Tom Ginsburg

Tom Ginsburg is the Leo Spitz Professor of International Law at the University of Chicago, where he also holds an appointment in the Political Science Department. He is also a Research Professor at the American Bar Foundation. He holds B.A., J.D. and Ph.D. degrees from the University of California at Berkeley, and currently co-directs the Comparative Constitutions Project, an NSF-funded data set cataloging the world’s constitutions since 1789, that runs the award-winning Constitute website. His latest book is Democracies and International Law (2021).

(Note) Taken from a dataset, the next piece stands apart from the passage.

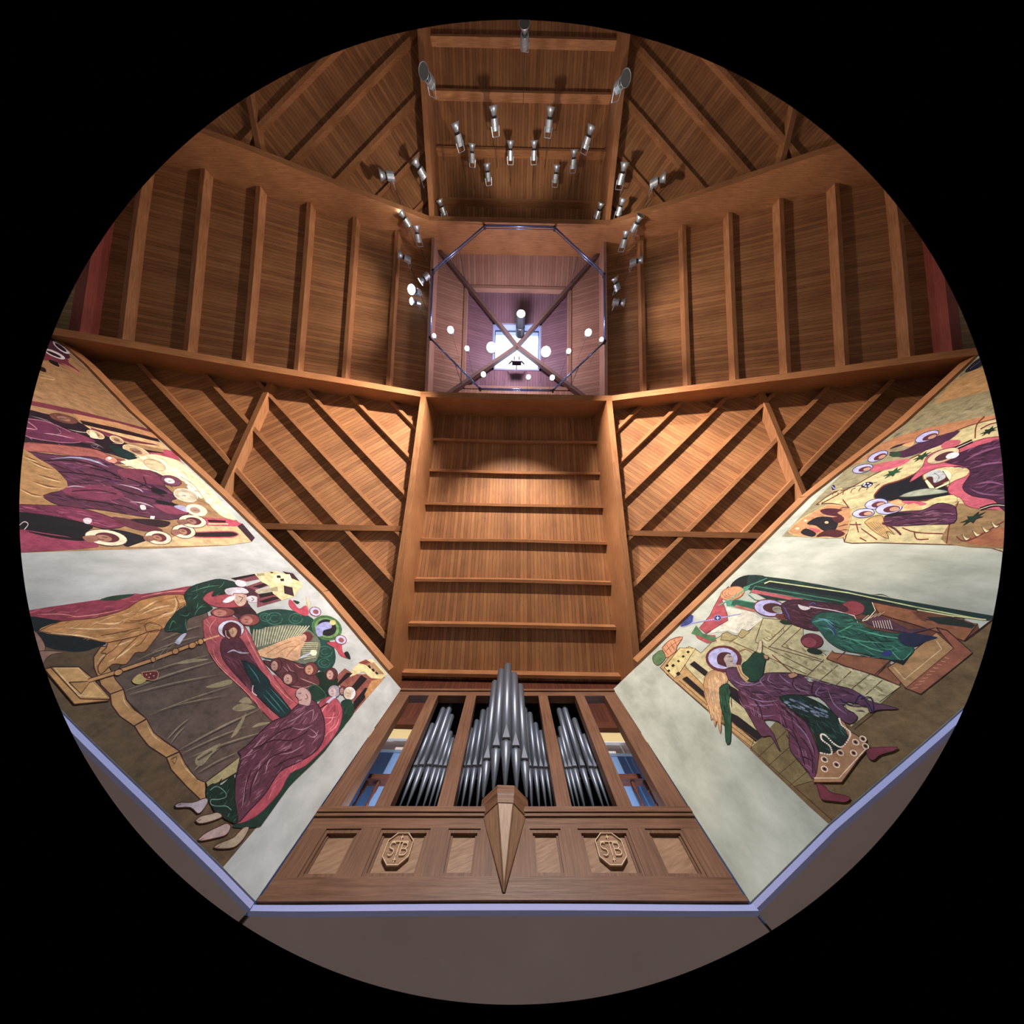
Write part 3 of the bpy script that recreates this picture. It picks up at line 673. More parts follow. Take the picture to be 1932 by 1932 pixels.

He is also the author of How to Save a Constitutional Democracy (2018, with Aziz Huq), winner of the Best Book Prize from the International Society for Constitutional Law; Judicial Reputation: A Comparative Theory (2015) (with Nuno Garoupa); The Endurance of National Constitutions (2009) (with Zachary Elkins and James Melton), and Judicial Review in New Democracies (2003), the latter two both winning best book awards from the American Political Science Association. He is a member of the American Academy of Arts and Sciences. Before entering law teaching, he served as a legal advisor at the Iran-U.S. Claims Tribunal, The Hague, Netherlands, and he has consulted with numerous international development agencies and governments on legal and constitutional reform. He currently serves as a senior advisor on Constitution Building to International IDEA.